La cárcel: un tema de nunca acabar

Lo ocurrido en la cárcel de Chillán en los últimos 15 días -primero un gendarme herido al contener una riña entre reos, y una semana después un interno apuñalado 15 veces, en plena ceremonia religiosa- no son casos aislados, ni un excepcional y trágico desvío. Es, lamentablemente, el reflejo más crudo y persistente del fracaso de una política penitenciaria.
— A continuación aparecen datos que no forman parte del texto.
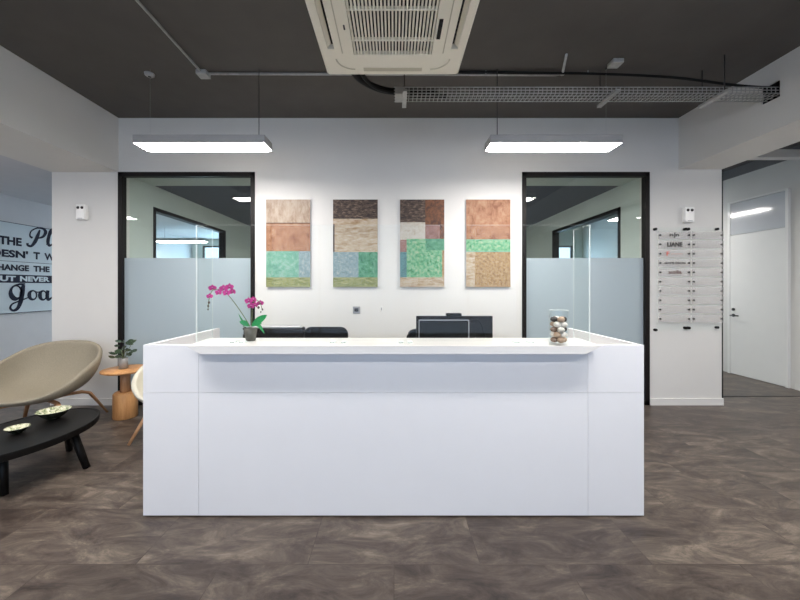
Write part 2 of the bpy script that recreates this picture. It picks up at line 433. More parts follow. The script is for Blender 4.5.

El penal, construido en 1943 para una población de 340 personas, hoy alberga a más del doble. Es un espacio que ha envejecido mal, sin modernización estructural significativa desde hace décadas, y que opera bajo condiciones de sobrepoblación y precariedad que ya no resisten análisis técnico ni ético. Su ubicación, en pleno centro de la capital regional, potencia la inseguridad. Desde las veredas colindantes se lanzan drogas, teléfonos y armas, y carece de escáner corporal e inhibidores de señal.
El problema, sin embargo, no se limita al deterioro físico del recinto y al atraso tecnológico en dispositivos de seguridad. Es estructural. El hacinamiento, la falta de personal, la precariedad de servicios, y ahora la irrupción de bandas organizadas, muchas con conexiones externas, han convertido al penal en una escuela del delito y en un terreno fértil para la violencia. A esto se suma la llegada de internos extranjeros que, como han advertido los funcionarios de Gendarmería, han traído consigo nuevas lógicas de operación criminal, complejizando aún más el panorama.
Durante 15 años se ha anunciado la construcción de un nuevo penal regional. Han pasado intendentes, delegados, gobernadores, ministros y presidentes. Han pasado también las movilizaciones de alcaldes y vecinos (as) que se niegan a albergar una cárcel en sus comunas. Y mientras tanto, el penal sigue ahí: al límite, sin condiciones, sin respuestas.
En este panorama desolador, se agradecen avances como la reciente apertura de un centro de tratamiento para adicciones. Pero su capacidad -20 personas- es simbólica frente a una realidad donde el consumo problemático de drogas es mucho más extendido.
Como lo ha planteado con claridad el suboficial Cristian Montecinos, de la Anfup Ñuble, todo esto se advirtió. Se sabía que el hacinamiento, el tráfico y las rencillas colectivas entre bandas escalarían. También se sabe que pueden ocurrir muertes. Lo que falta no es información ni diagnóstico. Falta voluntad. Falta prioridad política.
Chile, como país, arrastra una deuda histórica con su sistema penitenciario. Una deuda que no se resuelve solo con cárceles nuevas, sino con una mirada integral, donde el castigo coexista con la rehabilitación, y donde los gendarmes no sean soldados olvidados del Estado, sino agentes clave de una política de seguridad y reinserción.
La prisión debe ser un espacio donde se cumpla una sanción justa, sí, pero también una oportunidad de transformación. Hoy, en Chillán, no es ni lo uno ni lo otro. Es un espacio que aísla sin cuidar, que encierra sin reparar.